BLOCH: Suite for Viola and Piano; Suite Hebraique; Meditation and Processional; Five Sketches in Sepia; In the Night. Simon Rowland-Jones, viola; Niel Immelman, piano ETCETERA KTC-1112 [DDD]; 70:33. Produced by Jonathan Stracey

BLOCH: Suite for Viola and Orchestra. VAUGHAN WILLIAMS: Flos Campi.Jerzy Kosmala, viola; Szymon Kawalla conducting the Cracow Radio Chorus and Symphony Orchestra. CENTAUR CRC-2094 [ADD); 57:05. Produced by Victor Sachse and Jerzy Ensinger

Bloch composed his Suite for Viola and Piano in 1919, shortly before the masterpieces of the early 1920s — the Violin Sonatas and the First Piano Quintet — and the vocabulary it uses shares much in common with them. However, it is somewhat discursive — less concentrated and tightly focused than the three later works, and requires an especially tight, penetrating performance to keep it from sounding like a diffuse jungle of sensuous, oriental exoticism. The work is equally well known in a version with orchestral accompaniment, which is more effective than the piano version. Unfortunately for the consumer, the options of performance and version provided by theme two recent releases are contradictory: that is, Rowland-Jones and Immelman provide a beautifully shaped and incisively executed performance of the piano version, while Kosmal and the Cracow Radio Orchestra offer an unfocused and thoroughly mediocre reading of the orchestral version on the Centaur recording.
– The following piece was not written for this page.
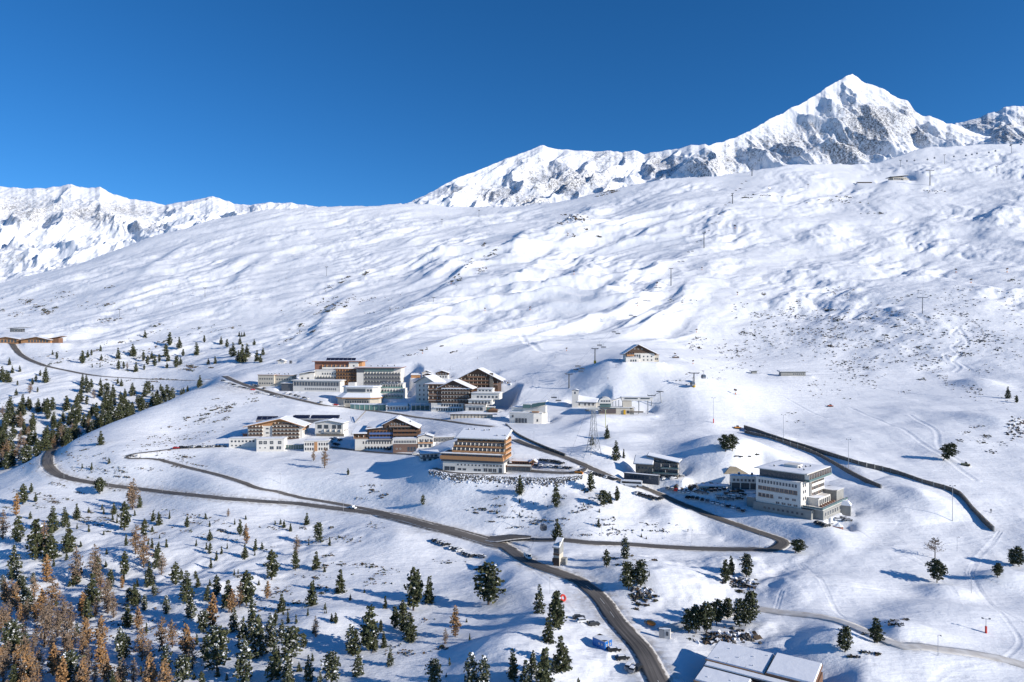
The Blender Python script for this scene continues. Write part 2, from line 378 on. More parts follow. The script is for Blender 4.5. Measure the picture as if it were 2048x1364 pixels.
# ------------------------------------------------------------------ far mountains (own masses behind the slope)
MM = mountain_mat()
def mountain(name, ridge, foot, Yf, Yd, seed, rocks, amp=60, spur=1.0, shear=0.0, jag=3.0, step=1.6, sp=240.):
    """ridge / foot: bearing -> depression; Yf / Yd: distance of foot and of the crest"""
    px0, px1 = ridge[0][0], ridge[-1][0]
    px = np.arange(px0, px1+1, step); nr = 420
    t = np.linspace(0, 1.35, nr)[:,None]
    rid = interp(px, [(r[0], r[1]) for r in ridge]) + jag*fbm(px/22., px*0+seed, 5, seed)
    ft = interp(px, foot) if isinstance(foot, list) else np.full(px.shape, float(foot))
    Yr_ = interp(px, Yd) if isinstance(Yd, list) else np.full(px.shape, float(Yd))
    Y = Yf+(Yr_[None,:]-Yf)*t
    X = (px[None,:]-1024)/F*Y
    zr = Z0-(rid-HOR)*Yr_/F; zf = Z0-(ft-HOR)*Yf/F
    tt = np.clip(t, 0, 1)
    prof = tt**1.25
    Z = zf[None,:]+(zr-zf)[None,:]*prof
    body = np.clip(np.sin(np.clip(t, 0, 1)*np.pi), 0, 1)**.7
    u = X + shear*(Y-Yf)
    ft = (np.abs(tt-.5)*0+1)
    spx = ridged(u/sp+.35*fbm(u/sp, Y/sp, 2, seed), Y/(sp*2.0), 5, seed+50, .42)-1.05
    Z = Z + body*amp*spur*spx + body*amp*.16*fbm(X/90., Y/90., 4, seed+80) + .10*amp*(ridged(X/70., Y/110., 4, seed+60)-1)*np.clip(body+.12, 0, 1)*(t<1.0)
    Z = np.where(t > 1, zr[None,:]-(t-1)*(Yr_[None,:]-Yf)*.6, Z)
    # keep the crest as the skyline
    PYm = HOR-(Z-Z0)*F/Y
    PYm = np.maximum(PYm, rid[None,:]); Z = Z0-(PYm-HOR)*Y/F
    # rock where given in bearing/depression, weighted to steep ground
    gy = np.gradient(Z, axis=0)/np.gradient(Y, axis=0); gx = np.gradient(Z, axis=1)/np.maximum(np.gradient(X, axis=1), 1e-3)
    steep = np.clip(np.hypot(gx, gy)*.55, 0, 1)
    R = np.zeros_like(Z)
    for (cx, cy, rx, ry, w) in rocks:
        R = np.maximum(R, w*np.exp(-(((px[None,:]-cx)/rx)**2+((PYm-cy)/ry)**2)))
    R = R*(.55+.6*steep) + .18*steep
    o = grid_mesh(name, X, Y, Z, MM, {'rock': R}); return struct(o)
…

Altogether, the Etcetera disc is an intelligently conceived, meticulously executed production, richly and spaciously recorded. The two shorter works with viola —Meditation and Processional (1951 and Suite Hebraique (1950) — are lighter in content and intent and more overtly melodic in their ethnic modality, and will appeal readily to the Bloch enthusiast (the Suite is also often performed by violin).

Creating a pleasing contrast are two works for piano solo. Five Sketches in Sepia(1923) comprise a group of brief mood pictures more fragmentary and wispy than Bloch’s norm. Late Scriabin occasionally comes to mind. These have been available on a number of prior recordings, but In the Night (1922) only recently made its first recorded appearance, on Istvan Kassai’s set of complete Bloch piano music (Marco Polo 8.223288: see Fanfare 14: 1, pp. 187ff). This is one of Bloch’s many lovely, mysterious nocturnes. Pianist Niel Immelman plays both these works with great care and sensitivity.

Flos Campi is one of Vaughan Williams’ most unusual works, the viola blending with the wordless chorus to create a beautiful effect, both sensuous and austere, against the orchestral backdrop. It was composed in 1925 (shortly after the Third Symphony) and is considered by many, myself included, to be one of Vaughan Williams’ greatest works. However, it is available elsewhere in far better performances.

In spite of astute and informative program notes by Peter Rabinowitz, and despite the attractiveness and appropriateness of the pairing, the Centaur release must be judged a loser. The recording, marked “ADD,” exhibits some of the unnatural-sounding aspects of pure digital recording, while the performances are consistently mediocre.